One would have thought that this game of crucifying the conservative would have ended there, but taking a page straight out of the legal codes of Stalin's infamous kangaroo courts, the dean for student judicial affairs made it clear that if the evidence proved my innocence, then well, more evidence was necessary to find otherwise. In a recent meeting, she handed down the claim that I was still a threat to the campus climate due to numerous "complaints" from "certain" students (she refused to inform us who actually did the alleged "complaining" or show us any of the complaints in writing) who were offended at the "hateful and offensive" nature of my "propaganda."
My original "sin" of being a conservative would not escape me in this ongoing delirious inquisition. As such, the university has permanently banned me from running for any student-government position and attending any student-government meeting despite the blatant civil-rights violation to my freedom of speech and right to attend public assemblies.
Sadly, this tragedy is being replayed in countless other universities; with more unknown students fighting the goliath of a corrupt university system that refuses to recognize their rights, much less their humanity. Mass burnings of campus conservative newspapers, physical threats, harassment and intimidation of the lone conservative voice have become regular features on university grounds all over the nation.
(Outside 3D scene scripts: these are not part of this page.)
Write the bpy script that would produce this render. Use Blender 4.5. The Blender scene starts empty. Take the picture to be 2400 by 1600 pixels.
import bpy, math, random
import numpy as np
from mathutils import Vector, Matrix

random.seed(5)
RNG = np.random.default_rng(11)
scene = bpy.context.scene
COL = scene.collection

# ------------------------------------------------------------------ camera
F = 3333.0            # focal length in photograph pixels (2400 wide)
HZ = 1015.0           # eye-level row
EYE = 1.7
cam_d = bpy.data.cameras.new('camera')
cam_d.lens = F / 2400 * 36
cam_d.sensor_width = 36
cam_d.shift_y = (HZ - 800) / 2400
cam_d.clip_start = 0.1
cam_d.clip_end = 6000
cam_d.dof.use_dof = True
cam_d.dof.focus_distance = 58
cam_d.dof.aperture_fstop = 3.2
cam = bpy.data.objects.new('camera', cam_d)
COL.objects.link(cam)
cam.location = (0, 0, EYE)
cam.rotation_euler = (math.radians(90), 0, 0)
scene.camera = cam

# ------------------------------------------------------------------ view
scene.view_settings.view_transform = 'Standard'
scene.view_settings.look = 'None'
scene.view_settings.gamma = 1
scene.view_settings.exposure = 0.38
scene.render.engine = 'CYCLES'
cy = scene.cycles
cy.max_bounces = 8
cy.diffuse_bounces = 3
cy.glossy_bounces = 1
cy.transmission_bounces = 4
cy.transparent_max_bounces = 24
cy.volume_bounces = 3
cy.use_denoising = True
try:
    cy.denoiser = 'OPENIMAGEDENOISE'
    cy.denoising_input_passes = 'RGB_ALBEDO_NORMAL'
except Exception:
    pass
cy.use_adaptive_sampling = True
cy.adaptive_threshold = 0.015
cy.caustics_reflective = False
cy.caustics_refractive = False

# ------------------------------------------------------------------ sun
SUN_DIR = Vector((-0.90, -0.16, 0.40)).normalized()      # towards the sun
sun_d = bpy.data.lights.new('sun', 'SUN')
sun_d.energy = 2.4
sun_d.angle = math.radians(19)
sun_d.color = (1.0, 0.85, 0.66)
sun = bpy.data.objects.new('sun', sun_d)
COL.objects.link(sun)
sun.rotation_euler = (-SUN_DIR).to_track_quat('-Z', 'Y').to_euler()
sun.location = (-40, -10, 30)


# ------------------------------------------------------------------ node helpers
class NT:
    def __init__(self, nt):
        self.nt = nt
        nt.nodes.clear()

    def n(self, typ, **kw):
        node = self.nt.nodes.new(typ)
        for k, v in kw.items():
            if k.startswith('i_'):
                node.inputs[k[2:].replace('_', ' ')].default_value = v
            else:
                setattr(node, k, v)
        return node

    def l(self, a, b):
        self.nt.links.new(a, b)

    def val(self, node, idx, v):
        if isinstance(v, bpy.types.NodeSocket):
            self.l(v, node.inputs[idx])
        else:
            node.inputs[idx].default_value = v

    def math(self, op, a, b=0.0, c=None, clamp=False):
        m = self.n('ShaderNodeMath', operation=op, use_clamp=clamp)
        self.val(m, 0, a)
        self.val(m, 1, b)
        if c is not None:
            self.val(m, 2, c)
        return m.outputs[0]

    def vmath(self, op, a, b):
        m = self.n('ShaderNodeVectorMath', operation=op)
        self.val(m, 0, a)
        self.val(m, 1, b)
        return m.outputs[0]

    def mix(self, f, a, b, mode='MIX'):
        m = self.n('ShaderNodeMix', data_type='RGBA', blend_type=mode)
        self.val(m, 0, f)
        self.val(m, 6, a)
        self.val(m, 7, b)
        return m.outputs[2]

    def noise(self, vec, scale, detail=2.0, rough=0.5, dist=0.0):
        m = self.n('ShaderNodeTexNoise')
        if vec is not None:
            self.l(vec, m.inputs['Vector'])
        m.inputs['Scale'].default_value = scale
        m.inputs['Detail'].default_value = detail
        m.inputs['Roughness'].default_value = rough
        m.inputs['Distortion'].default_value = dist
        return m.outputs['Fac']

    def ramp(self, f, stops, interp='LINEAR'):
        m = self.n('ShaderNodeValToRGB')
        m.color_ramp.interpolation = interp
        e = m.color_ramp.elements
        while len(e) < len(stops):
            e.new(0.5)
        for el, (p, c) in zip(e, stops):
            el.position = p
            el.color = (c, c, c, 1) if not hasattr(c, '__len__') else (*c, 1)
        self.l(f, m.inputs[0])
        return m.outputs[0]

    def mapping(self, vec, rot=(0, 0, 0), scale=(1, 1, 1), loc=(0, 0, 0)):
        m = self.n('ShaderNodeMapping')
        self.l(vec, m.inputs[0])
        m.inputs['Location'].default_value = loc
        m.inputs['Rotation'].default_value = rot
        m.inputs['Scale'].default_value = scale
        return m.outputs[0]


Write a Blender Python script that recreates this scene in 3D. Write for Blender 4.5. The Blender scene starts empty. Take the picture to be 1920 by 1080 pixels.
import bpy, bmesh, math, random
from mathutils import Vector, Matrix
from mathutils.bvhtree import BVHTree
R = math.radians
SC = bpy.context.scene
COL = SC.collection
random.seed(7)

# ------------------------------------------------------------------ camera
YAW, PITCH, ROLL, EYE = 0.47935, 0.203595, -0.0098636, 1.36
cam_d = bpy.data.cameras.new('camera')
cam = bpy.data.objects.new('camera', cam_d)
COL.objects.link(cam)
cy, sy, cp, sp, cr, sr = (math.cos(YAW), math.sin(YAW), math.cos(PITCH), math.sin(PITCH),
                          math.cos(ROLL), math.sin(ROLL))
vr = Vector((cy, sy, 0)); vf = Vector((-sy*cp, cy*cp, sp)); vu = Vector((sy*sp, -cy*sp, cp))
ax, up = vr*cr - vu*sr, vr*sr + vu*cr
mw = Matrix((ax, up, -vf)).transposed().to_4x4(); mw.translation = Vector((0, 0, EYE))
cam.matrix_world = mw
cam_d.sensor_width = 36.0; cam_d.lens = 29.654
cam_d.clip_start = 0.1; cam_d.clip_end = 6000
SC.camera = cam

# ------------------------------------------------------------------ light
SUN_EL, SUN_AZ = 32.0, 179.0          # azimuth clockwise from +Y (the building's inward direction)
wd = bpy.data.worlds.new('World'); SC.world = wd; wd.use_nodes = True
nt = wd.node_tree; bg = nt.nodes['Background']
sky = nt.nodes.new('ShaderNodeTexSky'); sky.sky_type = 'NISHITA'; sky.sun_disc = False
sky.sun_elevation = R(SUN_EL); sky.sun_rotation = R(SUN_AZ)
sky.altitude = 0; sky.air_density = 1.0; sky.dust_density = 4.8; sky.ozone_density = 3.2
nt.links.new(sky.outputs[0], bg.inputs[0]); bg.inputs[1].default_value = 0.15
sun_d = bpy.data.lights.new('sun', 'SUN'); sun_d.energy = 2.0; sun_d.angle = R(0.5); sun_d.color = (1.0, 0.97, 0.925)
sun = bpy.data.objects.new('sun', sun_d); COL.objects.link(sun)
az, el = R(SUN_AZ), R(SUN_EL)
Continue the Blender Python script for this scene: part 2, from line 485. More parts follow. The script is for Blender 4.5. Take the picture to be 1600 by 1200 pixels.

From Berkeley to Brown, Amherst to Vanderbilt, conservative activists are being actively persecuted at the hands of a relentless progressive pogrom.
Yet, after having endured all this, I remain optimistic that one day the long, hard-fought road traveled by the civil-rights movement will reach the doorsteps of Arizona State. For it is apparent, now more than ever, that the American university must be reclaimed by the real America that I know and love – lest we face the cold bleak future of having to wake up one day to an America lost in the lunacy currently being preached within the impregnable walls of the ivory tower.